The Complaints at issue were filed by the Howard Jarvis Taxpayers Association and Apartment Association of Greater Los Angeles, as well as Newcastle Courtyards, LLC and Jonathan Benabou, as Trustee on behalf of the Mani Benabou Family Trust (collectively, the “Plaintiffs”). The Plaintiffs alleged, among other causes of action, that the HHS Tax is a “special tax” rather than a “general tax” because the tax increase would be specially dedicated to housing and homeless services. The Plaintiffs sought to invalidate the tax on the grounds that neither the City of Los Angeles, nor its voters, have the power to impose a transfer tax that is a “special tax” without violating the California Constitution.

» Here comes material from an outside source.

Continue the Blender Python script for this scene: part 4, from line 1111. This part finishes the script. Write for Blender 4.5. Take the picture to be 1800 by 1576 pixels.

After the various defendants filed motions seeking dismissal of the Plaintiffs’ Complaints, on October 24, 2023, Judge Barbara M. Scheper issued a ruling granting judgment on the pleadings in favor of the City of Los Angeles and other defendants, and dismissing the lawsuit.  In the ruling, Judge Scheper determined that the Complaints filed by the Plaintiffs did not state facts sufficient to constitute any cause of action against the City of Los Angeles and could not invalidate the HHS Tax.  The ruling summarizes each of the arguments made by the Plaintiffs and Judge Scheper’s reason for dismissal.  In particular, the Court found that the HHS Tax is a transaction tax on the sale of real property that can be imposed through a voter initiative and approved by majority vote without violating the California Constitution. 

Because the Plaintiffs’ Complaints were legally barred, Judge Scheper denied the Plaintiffs leave to amend.  Accordingly, the entire case was dismissed, with prejudice.  While no formal appeal has been filed yet, the Plaintiffs have indicated that they plan to appeal this decision.